I think that too many things play into academic success at secondary. The child themselves, the parents, the teachers, the school ethos and culture and sadly their friends which are hopefully a positive influence. Top table at primary though is great foundation for secondary.
Ds1 was average and Ds2 excelled at primary and they both came out within the top 5 children in their secondary and that did mean achieving mainly 9s with some 8s but I sent them to a high achieving, incredible progress 8 school with amazing pastoral care.
Their friendship groups were also high achievers who cared about doing well. They kept the same group from year 7 to year 11. Ds2's group were bullied a lot because they were academically able, called names that confirmed this. The school stopped it every time it started (different children each time) and they had the resilience to still do well.
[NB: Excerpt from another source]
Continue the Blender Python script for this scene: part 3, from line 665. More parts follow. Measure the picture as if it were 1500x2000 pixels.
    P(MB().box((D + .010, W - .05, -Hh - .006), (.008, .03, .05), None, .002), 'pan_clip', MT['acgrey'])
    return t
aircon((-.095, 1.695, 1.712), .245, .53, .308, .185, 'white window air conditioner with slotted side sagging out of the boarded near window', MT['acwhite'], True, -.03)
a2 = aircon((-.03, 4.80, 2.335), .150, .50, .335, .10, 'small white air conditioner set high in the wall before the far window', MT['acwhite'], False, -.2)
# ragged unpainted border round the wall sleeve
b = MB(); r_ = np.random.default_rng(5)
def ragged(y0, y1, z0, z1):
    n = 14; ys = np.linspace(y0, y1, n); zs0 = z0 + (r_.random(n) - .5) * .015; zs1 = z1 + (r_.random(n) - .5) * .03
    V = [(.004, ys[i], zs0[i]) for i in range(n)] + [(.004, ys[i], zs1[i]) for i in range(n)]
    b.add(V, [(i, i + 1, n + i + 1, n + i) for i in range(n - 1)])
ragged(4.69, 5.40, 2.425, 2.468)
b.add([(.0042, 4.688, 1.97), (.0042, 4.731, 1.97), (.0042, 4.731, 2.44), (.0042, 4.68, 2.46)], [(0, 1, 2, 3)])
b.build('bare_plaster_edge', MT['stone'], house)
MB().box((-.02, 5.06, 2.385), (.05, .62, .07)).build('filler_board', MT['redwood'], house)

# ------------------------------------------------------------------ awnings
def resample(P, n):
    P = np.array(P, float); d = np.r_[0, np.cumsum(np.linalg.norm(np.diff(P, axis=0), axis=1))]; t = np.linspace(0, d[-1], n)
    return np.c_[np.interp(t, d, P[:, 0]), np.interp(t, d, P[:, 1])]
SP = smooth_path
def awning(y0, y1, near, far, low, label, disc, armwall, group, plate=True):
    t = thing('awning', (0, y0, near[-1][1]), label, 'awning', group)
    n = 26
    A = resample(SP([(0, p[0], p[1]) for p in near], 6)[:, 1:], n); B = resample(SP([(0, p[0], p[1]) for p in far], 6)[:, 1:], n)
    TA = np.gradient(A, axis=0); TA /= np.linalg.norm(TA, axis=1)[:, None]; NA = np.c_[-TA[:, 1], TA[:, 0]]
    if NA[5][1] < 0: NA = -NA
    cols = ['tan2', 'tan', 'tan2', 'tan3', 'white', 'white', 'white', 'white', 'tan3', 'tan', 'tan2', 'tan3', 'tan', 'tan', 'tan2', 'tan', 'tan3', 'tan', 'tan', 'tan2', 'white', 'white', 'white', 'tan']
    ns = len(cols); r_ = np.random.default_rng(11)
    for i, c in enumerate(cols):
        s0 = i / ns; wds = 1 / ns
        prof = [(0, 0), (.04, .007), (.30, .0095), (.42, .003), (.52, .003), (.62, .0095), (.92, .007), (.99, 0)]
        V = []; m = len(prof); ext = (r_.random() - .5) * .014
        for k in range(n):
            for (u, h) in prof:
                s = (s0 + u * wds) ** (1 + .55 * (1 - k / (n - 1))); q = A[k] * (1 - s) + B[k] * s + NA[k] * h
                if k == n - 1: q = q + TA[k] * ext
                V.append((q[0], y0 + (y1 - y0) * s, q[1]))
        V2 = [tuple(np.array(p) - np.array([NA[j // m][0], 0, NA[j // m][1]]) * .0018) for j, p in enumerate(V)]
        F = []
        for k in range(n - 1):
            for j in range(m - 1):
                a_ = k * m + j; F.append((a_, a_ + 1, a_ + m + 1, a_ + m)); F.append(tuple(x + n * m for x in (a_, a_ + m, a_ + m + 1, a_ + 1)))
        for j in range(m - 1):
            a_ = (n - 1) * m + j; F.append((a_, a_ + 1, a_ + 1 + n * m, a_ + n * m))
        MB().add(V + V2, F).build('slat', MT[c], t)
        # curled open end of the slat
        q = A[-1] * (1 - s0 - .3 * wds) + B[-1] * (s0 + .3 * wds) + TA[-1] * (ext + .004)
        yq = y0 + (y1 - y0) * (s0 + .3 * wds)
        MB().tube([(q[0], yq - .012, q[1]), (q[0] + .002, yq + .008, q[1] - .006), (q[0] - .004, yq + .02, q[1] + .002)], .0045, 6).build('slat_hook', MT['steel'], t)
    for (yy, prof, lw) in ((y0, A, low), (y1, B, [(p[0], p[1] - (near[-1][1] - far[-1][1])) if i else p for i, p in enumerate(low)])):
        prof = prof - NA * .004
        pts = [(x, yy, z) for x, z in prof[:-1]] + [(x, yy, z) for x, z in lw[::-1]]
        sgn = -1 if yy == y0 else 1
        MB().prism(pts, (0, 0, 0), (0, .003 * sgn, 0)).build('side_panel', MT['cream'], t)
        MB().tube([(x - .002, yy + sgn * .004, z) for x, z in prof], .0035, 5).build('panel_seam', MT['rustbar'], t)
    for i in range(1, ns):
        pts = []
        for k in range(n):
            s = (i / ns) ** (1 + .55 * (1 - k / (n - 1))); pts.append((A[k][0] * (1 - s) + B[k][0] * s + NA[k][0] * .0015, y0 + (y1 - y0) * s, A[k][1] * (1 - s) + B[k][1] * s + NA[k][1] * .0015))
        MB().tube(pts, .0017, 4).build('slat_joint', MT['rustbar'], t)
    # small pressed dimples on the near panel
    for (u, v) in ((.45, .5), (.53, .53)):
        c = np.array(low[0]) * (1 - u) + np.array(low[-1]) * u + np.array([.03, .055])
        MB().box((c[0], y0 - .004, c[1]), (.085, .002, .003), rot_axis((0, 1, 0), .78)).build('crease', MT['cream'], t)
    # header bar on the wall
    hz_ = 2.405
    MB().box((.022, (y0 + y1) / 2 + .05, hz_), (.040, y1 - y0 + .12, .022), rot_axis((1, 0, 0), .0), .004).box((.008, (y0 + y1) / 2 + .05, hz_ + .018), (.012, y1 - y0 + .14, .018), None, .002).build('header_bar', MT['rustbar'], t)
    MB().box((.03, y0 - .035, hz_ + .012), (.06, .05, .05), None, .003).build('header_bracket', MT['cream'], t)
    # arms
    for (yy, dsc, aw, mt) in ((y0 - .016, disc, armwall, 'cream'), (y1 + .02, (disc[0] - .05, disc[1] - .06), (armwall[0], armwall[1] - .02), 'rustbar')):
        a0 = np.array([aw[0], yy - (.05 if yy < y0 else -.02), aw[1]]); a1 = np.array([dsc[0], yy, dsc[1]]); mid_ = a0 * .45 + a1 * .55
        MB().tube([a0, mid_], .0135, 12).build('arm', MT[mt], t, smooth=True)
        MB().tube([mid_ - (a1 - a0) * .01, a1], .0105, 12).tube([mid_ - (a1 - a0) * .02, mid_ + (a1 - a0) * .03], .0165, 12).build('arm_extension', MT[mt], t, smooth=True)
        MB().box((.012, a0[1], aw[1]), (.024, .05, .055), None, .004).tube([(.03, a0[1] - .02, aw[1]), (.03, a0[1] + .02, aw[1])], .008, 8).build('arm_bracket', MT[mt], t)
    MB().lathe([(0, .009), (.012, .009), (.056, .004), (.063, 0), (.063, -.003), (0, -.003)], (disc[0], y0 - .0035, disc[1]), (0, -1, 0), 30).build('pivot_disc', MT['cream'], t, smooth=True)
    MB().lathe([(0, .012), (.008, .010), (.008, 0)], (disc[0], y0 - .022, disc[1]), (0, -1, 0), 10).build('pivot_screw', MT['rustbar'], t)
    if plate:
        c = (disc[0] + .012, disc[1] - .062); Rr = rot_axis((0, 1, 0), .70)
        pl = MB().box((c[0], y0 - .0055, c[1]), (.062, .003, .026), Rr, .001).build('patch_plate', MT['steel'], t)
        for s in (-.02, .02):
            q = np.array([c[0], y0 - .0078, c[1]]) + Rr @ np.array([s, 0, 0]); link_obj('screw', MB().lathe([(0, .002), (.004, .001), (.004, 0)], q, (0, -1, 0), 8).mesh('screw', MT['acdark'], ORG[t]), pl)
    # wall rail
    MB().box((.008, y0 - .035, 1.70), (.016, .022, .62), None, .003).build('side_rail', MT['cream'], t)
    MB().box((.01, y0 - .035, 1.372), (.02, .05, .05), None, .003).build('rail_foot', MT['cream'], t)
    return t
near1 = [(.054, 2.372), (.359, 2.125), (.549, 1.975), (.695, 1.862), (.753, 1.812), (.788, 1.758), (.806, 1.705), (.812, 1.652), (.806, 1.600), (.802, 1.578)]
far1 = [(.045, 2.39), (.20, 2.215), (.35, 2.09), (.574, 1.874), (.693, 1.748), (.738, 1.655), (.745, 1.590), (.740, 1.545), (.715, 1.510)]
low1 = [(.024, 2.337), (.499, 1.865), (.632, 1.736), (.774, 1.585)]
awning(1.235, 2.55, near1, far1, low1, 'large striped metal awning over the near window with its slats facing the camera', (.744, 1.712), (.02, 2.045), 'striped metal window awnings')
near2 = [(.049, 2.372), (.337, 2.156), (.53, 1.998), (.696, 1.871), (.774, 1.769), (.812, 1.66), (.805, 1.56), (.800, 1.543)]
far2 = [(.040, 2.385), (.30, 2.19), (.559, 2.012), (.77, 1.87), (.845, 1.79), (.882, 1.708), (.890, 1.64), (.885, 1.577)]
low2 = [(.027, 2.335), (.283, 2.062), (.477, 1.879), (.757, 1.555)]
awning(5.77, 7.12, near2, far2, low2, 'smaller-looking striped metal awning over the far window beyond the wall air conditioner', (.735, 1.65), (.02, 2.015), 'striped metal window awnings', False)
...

School start right from year 7 with parents in school on an evening with the children showing them how to research for homework, what sites to trust, how many things they should be looking at and what they expect so as parents you know what level your child should be aiming for. After all you are signing their homework diary to say they have done it which should mean you are checking it.
The school report has the usual attitude to learning but also a how well prepared your child is, do they contribute in class, go above and beyond reading around the topic to fully grasp it? That can be as simple as watching films like Elizabeth or Pride and Prejudice to see what society was like because context is relevant for GCSE English Literature.
School also had amazing teachers and would have those personal growth days where they made the children look ahead at different jobs and what they paid, what housing you could get locally if you had those jobs because minimum wage to a 12 year old is a shit load of money whilst you live with your parents but can you only afford to share a house or do you earn enough to have one all to yourself? What car could you buy, how much is a car? What holidays you could have, they all loved researching that in school. They were given pretend jobs and had to search Rightmove for rentals and Tui for holidays, they were given budgets, listed things like council tax and house insurance so they fully grasp all the things that eat your money every month.
This was all to emphasise choices, you do well in your exams from GCSE to A level then every door is open to you, you do poorly then lots of things are no longer available. School wouldn't just give a detention for not doing homework, they would support them doing the homework and ask why it wasn't done, what could they do to help? There was also a homework club every day after school. As I said, an incredible school and the low ability children do really well on Progress 8 too so it isn't all about high ability children.
Both Dh and I went to uni so our children have visited our old unis with us when they were in lower secondary years and we talked about it.
My children went to Warwick and Durham unis.